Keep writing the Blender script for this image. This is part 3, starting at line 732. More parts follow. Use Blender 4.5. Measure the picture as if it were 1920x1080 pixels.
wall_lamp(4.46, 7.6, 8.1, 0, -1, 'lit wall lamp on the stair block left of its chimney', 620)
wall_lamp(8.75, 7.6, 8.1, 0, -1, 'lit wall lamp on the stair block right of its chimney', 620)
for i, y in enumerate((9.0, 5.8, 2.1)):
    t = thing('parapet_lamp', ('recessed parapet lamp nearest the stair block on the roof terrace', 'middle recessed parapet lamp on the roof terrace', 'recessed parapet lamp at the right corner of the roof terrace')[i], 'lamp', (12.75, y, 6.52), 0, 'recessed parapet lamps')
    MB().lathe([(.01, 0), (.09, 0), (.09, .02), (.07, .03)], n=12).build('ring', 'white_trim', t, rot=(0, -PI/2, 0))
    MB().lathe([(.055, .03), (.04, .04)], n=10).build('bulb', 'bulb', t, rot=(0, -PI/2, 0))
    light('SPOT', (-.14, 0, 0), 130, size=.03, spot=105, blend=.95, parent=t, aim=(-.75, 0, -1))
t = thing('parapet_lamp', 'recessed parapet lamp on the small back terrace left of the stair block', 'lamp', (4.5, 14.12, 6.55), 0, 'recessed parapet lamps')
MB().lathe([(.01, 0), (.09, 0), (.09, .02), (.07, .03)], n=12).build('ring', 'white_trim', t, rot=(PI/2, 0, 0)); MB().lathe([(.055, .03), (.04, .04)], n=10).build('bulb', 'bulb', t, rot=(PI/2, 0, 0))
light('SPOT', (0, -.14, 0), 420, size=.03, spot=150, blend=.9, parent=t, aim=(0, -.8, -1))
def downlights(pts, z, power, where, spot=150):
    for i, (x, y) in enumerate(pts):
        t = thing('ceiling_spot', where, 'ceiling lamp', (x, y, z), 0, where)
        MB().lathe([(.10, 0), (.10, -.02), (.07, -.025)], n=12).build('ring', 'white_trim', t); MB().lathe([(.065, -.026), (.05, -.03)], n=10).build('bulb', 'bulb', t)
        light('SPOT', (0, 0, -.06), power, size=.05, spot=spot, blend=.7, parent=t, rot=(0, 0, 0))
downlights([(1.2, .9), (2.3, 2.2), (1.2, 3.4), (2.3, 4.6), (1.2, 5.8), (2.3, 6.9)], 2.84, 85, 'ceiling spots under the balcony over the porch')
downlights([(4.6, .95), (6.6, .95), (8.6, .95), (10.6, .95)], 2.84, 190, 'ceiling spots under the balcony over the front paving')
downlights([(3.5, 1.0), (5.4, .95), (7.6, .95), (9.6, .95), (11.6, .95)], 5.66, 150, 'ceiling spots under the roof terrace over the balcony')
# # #
Write out every line exactly as it stands.

_Answer to the task_
Keep writing the Blender script for this image. This is part 3, starting at line 732. More parts follow. Use Blender 4.5. Measure the picture as if it were 1920x1080 pixels.
wall_lamp(4.46, 7.6, 8.1, 0, -1, 'lit wall lamp on the stair block left of its chimney', 620)
wall_lamp(8.75, 7.6, 8.1, 0, -1, 'lit wall lamp on the stair block right of its chimney', 620)
for i, y in enumerate((9.0, 5.8, 2.1)):
    t = thing('parapet_lamp', ('recessed parapet lamp nearest the stair block on the roof terrace', 'middle recessed parapet lamp on the roof terrace', 'recessed parapet lamp at the right corner of the roof terrace')[i], 'lamp', (12.75, y, 6.52), 0, 'recessed parapet lamps')
    MB().lathe([(.01, 0), (.09, 0), (.09, .02), (.07, .03)], n=12).build('ring', 'white_trim', t, rot=(0, -PI/2, 0))
    MB().lathe([(.055, .03), (.04, .04)], n=10).build('bulb', 'bulb', t, rot=(0, -PI/2, 0))
    light('SPOT', (-.14, 0, 0), 130, size=.03, spot=105, blend=.95, parent=t, aim=(-.75, 0, -1))
t = thing('parapet_lamp', 'recessed parapet lamp on the small back terrace left of the stair block', 'lamp', (4.5, 14.12, 6.55), 0, 'recessed parapet lamps')
MB().lathe([(.01, 0), (.09, 0), (.09, .02), (.07, .03)], n=12).build('ring', 'white_trim', t, rot=(PI/2, 0, 0)); MB().lathe([(.055, .03), (.04, .04)], n=10).build('bulb', 'bulb', t, rot=(PI/2, 0, 0))
light('SPOT', (0, -.14, 0), 420, size=.03, spot=150, blend=.9, parent=t, aim=(0, -.8, -1))
def downlights(pts, z, power, where, spot=150):
    for i, (x, y) in enumerate(pts):
        t = thing('ceiling_spot', where, 'ceiling lamp', (x, y, z), 0, where)
        MB().lathe([(.10, 0), (.10, -.02), (.07, -.025)], n=12).build('ring', 'white_trim', t); MB().lathe([(.065, -.026), (.05, -.03)], n=10).build('bulb', 'bulb', t)
        light('SPOT', (0, 0, -.06), power, size=.05, spot=spot, blend=.7, parent=t, rot=(0, 0, 0))
downlights([(1.2, .9), (2.3, 2.2), (1.2, 3.4), (2.3, 4.6), (1.2, 5.8), (2.3, 6.9)], 2.84, 85, 'ceiling spots under the balcony over the porch')
downlights([(4.6, .95), (6.6, .95), (8.6, .95), (10.6, .95)], 2.84, 190, 'ceiling spots under the balcony over the front paving')
downlights([(3.5, 1.0), (5.4, .95), (7.6, .95), (9.6, .95), (11.6, .95)], 5.66, 150, 'ceiling spots under the roof terrace over the balcony')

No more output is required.